On the street outside of an architectural office, a
woman gets her car stuck in the snow in the middle of the street in the midst
of a storm. Several people in the office go to her aid, attempting to move her
car out of the road. One person in the office, however, keeps working, saying
that he doesn’t have time to help, while another person leaves to go home,
saying that she needs to attend to her own family before she helps someone
else.
Helping another person in
distress remains one of the most common situations in ethics and one of the
most basic responsibilities that people have for one another. The reciprocity
at the very heart of ethics arises here: I need to help others as I would want
them to help me were I in the same circumstances. But reciprocity is rarely
symmetrical. More often than not, we help others without ever receiving the
same kind of aid in return or assistance from the same people. There exists, in
other words, few quid pro quos in ethics; the good we do may never get done for
us.
In a commercial society
such as ours, in which we constantly exchange one thing of roughly equal value
to another – money for a possession, fees for a service – the lack of a direct
connection between an action and the payback can make ethics seem like
something for suckers. Why help someone, a committed capitalist might ask, if
we receive nothing in return?
Ethics, of course, offers
several reasons why. Virtue ethics argues that by doing good for others, we
cultivate characteristics in ourselves that make us successful in other aspects
of our lives. Commerce, for instance, depends upon trust, which in turn relies
on virtues such as honesty, fairness, and prudence. Contract ethics argues that
helping others remains central to our membership in a community. If we don’t
come to the aid of others, we start to lose the mutual assistance that lies at
the heart of a properly functioning society.
Likewise, Kantian ethics
claims that we have a duty to do what is right regardless of the consequences
or the inconvenience. Anything less than that begins to unravel the kind of
behavior essential to civilized life. Finally, utilitarian ethics points out
that the greatest good often comes from responding to fellow citizens in need. Moving
a car stuck in the middle of the street allows the plows and other vehicles to
get by, benefiting many more people than the one person stranded in the snow.
The office mates who
responded to the woman stuck in the snow may have had these or other reasons in
mind: they may have wanted to do good or simply to get out of work and have a
good time. But what about the two employees who did not go to the woman’s aid? Were
they unethical? The one who kept working felt that his duty to his job came
first, while the other who left to go home likewise felt that her family came
first.
Such thinking has an
ethical basis.
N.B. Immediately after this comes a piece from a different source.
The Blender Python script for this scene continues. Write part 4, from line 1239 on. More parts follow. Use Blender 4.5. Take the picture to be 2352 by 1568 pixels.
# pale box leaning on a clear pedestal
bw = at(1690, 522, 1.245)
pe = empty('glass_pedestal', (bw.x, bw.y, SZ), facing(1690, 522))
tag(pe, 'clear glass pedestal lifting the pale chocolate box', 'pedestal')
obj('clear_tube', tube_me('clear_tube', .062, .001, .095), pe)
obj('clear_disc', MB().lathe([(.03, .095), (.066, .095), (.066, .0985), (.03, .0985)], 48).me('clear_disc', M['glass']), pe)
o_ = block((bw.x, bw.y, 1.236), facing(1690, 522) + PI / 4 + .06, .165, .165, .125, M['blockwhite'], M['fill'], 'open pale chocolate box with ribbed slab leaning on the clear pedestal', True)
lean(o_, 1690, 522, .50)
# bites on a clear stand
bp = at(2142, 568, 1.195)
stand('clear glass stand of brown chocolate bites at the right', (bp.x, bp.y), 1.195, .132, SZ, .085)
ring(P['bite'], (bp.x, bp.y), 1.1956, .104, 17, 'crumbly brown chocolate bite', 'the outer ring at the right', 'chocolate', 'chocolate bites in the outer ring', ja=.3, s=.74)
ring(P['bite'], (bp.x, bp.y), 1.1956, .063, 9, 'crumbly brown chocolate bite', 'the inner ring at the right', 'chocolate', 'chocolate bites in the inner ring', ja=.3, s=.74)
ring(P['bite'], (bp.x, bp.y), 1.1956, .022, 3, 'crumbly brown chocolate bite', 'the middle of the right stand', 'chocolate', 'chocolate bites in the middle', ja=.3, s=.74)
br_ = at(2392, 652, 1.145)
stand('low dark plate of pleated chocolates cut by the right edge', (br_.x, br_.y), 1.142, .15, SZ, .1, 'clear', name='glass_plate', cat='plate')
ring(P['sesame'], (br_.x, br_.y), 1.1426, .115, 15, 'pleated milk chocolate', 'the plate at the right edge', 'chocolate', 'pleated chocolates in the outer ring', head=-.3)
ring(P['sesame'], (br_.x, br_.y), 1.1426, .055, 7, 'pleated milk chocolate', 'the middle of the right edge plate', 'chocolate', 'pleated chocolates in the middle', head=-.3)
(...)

We must constantly weigh one duty against another and if it
appears that more aid would not fundamentally change an outcome or that others
may need our help more than the person right in front of us, then we have
legitimate reasons not to come to another’s aid. Ethics, like design, is
profoundly contextual, demanding that we see a situation from the broadest possible
perspective before deciding what to do. It does no good to do no good.